Given instruction:
Show every line below where "pixels" can be found.

Given information:
•••

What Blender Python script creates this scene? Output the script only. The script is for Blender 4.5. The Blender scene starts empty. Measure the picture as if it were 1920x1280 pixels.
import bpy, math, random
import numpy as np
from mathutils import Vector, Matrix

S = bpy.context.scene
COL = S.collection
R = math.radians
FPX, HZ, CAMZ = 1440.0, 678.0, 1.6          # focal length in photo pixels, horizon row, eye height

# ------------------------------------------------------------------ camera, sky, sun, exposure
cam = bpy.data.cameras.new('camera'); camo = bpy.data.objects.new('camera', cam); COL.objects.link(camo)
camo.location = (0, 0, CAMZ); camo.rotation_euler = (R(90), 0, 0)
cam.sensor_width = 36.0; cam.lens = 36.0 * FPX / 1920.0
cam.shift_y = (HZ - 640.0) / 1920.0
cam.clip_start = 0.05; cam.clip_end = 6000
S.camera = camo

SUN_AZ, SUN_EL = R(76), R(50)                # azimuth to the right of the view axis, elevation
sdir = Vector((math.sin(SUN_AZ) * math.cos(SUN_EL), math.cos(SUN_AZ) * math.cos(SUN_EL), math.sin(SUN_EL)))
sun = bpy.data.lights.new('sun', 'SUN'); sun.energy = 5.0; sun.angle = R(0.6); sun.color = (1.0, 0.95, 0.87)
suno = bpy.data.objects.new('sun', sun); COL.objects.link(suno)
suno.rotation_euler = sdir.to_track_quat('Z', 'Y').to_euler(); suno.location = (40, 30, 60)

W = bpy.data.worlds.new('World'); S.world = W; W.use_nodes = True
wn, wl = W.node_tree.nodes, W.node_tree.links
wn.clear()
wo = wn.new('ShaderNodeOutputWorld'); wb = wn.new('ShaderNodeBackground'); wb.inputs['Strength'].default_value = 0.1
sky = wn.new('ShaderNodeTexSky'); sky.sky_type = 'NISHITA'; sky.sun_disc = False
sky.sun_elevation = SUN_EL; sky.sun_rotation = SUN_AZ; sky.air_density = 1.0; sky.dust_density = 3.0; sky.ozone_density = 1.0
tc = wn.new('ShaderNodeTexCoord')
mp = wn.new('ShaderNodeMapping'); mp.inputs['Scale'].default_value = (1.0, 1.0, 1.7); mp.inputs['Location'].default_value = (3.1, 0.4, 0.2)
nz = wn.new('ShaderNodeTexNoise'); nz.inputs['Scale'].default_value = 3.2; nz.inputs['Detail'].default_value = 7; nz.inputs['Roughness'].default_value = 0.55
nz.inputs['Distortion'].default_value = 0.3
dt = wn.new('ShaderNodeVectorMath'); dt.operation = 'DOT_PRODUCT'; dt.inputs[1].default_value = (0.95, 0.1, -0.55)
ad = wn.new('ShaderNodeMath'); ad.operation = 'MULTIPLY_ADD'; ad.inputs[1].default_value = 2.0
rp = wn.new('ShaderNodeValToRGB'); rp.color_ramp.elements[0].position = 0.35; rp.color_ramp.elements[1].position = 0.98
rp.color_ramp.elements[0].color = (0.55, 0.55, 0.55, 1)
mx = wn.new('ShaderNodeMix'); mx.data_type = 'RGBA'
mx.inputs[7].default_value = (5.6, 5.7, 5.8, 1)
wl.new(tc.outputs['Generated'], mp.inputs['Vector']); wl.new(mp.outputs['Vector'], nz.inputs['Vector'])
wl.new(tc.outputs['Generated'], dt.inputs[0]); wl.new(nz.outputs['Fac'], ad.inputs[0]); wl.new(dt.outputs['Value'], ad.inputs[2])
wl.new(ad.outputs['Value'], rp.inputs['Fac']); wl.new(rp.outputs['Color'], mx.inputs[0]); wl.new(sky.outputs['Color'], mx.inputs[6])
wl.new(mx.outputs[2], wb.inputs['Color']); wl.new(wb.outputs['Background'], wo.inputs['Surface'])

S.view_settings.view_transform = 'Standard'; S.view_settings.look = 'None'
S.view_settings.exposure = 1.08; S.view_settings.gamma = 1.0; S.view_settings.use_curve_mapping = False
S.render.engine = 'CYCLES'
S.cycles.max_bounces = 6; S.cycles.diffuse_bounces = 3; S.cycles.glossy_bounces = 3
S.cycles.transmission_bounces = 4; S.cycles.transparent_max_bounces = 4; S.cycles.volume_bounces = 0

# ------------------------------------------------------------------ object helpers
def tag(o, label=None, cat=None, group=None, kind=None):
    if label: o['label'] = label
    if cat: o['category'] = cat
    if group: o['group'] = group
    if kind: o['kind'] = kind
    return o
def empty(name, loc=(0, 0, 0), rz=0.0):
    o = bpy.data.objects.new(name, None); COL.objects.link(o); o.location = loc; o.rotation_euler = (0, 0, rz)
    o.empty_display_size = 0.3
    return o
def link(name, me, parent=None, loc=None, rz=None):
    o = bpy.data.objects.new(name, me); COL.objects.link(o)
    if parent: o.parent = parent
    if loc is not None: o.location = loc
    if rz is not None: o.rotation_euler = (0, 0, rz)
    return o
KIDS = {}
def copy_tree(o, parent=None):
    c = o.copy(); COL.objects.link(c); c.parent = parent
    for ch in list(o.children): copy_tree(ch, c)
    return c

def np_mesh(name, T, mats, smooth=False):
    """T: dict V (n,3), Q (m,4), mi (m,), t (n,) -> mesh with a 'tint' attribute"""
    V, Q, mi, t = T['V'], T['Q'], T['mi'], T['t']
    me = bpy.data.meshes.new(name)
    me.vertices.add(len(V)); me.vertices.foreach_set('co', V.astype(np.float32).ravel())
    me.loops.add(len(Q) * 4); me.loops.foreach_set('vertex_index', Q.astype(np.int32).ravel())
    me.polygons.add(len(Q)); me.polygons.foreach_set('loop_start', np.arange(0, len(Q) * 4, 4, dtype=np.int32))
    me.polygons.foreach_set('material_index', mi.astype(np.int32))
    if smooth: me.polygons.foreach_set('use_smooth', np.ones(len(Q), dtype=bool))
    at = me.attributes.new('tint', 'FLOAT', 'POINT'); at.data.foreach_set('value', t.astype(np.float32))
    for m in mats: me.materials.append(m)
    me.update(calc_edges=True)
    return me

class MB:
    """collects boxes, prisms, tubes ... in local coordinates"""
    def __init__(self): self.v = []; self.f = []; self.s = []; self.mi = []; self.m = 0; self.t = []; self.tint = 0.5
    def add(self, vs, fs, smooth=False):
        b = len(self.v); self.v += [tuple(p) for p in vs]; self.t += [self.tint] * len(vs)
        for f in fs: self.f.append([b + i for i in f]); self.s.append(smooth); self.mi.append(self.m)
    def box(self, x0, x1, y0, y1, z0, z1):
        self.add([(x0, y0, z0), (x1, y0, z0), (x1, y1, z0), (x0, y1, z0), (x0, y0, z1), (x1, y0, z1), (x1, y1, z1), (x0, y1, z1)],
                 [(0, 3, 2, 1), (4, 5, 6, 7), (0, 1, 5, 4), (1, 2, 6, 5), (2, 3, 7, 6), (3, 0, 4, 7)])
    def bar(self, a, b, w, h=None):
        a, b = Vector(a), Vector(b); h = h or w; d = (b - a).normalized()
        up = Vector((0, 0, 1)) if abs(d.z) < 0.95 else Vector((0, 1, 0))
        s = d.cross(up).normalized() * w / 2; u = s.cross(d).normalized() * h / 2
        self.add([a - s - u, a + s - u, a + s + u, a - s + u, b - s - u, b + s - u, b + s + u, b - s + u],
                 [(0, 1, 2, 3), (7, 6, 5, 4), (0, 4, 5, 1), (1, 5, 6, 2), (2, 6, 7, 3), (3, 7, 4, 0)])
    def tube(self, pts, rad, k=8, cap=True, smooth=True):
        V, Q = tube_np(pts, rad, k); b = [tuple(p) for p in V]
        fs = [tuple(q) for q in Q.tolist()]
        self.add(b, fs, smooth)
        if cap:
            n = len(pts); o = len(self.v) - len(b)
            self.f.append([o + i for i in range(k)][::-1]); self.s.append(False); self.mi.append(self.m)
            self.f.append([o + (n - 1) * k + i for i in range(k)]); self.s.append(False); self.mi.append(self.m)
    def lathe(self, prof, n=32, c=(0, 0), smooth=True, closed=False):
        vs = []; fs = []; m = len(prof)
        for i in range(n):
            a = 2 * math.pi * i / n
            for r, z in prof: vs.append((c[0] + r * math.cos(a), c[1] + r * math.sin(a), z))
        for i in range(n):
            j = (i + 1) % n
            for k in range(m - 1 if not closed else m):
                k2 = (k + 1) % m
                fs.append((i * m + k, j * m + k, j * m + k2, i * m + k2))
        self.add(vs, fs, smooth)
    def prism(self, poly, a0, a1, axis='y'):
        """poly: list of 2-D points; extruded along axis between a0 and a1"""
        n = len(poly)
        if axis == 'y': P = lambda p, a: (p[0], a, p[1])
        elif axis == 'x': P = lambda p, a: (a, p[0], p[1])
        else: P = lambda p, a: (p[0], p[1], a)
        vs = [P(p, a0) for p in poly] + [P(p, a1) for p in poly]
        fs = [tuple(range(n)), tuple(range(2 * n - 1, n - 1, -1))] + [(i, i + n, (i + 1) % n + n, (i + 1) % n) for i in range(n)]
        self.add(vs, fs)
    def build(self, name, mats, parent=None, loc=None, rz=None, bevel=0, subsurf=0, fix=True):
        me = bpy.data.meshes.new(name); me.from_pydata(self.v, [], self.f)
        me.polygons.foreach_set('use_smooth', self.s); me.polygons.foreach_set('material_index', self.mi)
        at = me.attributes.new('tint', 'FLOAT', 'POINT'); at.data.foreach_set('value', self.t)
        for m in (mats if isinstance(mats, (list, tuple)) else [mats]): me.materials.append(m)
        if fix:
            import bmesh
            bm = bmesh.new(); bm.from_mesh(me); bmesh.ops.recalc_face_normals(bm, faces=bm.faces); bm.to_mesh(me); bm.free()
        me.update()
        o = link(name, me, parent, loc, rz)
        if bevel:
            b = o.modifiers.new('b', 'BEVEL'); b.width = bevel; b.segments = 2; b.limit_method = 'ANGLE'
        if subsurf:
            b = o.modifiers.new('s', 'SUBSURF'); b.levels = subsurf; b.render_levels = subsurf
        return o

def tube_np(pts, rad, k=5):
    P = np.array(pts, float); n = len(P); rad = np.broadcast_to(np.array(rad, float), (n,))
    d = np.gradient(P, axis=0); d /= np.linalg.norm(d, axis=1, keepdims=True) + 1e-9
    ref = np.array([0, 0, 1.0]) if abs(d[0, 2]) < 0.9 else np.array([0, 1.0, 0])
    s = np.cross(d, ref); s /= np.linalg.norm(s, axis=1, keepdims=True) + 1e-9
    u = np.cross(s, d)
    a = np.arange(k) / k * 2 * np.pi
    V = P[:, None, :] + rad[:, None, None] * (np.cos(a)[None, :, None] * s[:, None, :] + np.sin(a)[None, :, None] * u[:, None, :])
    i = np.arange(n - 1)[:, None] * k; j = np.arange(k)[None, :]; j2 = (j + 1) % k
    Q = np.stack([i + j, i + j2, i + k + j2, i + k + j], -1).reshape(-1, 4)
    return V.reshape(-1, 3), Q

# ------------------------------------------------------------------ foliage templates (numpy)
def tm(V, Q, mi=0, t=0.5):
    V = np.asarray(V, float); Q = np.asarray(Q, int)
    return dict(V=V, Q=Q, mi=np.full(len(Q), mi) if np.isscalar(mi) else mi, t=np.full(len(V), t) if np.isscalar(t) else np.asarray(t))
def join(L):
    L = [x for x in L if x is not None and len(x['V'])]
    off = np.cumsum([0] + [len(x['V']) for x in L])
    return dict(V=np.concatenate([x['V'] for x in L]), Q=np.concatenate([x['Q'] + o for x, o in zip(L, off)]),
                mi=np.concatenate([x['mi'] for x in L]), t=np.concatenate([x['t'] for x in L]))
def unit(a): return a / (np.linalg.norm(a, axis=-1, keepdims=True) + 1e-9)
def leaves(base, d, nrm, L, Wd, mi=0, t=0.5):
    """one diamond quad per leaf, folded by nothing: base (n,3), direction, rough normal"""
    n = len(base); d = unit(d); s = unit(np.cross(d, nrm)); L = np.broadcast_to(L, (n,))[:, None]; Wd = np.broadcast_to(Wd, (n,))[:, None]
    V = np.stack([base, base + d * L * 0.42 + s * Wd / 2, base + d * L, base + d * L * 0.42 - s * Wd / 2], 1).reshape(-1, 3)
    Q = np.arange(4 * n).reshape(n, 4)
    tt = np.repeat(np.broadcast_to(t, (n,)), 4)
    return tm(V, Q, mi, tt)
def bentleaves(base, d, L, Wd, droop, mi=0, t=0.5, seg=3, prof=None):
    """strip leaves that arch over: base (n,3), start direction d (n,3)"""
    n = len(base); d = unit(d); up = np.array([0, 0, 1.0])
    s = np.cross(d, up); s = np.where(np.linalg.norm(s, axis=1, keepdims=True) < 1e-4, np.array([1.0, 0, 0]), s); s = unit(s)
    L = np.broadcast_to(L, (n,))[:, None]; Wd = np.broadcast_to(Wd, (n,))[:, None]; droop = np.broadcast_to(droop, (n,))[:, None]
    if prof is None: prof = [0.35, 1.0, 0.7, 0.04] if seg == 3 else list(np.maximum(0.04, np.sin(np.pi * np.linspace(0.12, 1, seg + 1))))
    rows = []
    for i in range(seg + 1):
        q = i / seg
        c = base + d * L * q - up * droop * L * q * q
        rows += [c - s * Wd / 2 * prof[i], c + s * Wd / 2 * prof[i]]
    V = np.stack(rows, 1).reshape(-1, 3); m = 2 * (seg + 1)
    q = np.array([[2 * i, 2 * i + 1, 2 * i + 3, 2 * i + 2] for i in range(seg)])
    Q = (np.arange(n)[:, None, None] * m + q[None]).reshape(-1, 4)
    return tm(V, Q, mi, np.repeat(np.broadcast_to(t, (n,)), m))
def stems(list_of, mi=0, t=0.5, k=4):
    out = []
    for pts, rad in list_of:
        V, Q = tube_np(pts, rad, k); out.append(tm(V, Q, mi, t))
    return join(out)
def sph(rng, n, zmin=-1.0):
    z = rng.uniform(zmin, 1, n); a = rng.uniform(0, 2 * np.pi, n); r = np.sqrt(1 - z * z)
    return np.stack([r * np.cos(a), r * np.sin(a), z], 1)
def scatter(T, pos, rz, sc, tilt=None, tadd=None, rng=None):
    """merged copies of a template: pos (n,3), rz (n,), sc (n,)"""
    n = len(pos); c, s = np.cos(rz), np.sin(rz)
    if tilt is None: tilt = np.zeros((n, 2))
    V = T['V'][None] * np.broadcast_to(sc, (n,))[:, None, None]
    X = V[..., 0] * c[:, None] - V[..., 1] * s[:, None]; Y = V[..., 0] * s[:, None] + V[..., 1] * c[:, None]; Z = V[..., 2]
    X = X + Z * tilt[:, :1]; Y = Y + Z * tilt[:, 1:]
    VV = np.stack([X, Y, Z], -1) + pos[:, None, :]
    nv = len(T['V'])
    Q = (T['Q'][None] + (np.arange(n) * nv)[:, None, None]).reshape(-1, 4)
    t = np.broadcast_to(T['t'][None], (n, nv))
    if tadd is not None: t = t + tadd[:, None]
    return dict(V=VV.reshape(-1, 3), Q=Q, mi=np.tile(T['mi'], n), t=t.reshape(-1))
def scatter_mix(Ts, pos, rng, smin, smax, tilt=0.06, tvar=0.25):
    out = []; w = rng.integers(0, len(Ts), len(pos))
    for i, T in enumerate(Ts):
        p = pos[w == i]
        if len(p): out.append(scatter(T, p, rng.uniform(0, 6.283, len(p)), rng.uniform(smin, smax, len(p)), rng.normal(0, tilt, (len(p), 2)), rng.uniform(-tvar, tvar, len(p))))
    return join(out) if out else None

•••

Exercise output:
What Blender Python script creates this scene? Output the script only. The script is for Blender 4.5. The Blender scene starts empty. Measure the picture as if it were 1920x1280 pixels.
FPX, HZ, CAMZ = 1440.0, 678.0, 1.6          # focal length in photo pixels, horizon row, eye height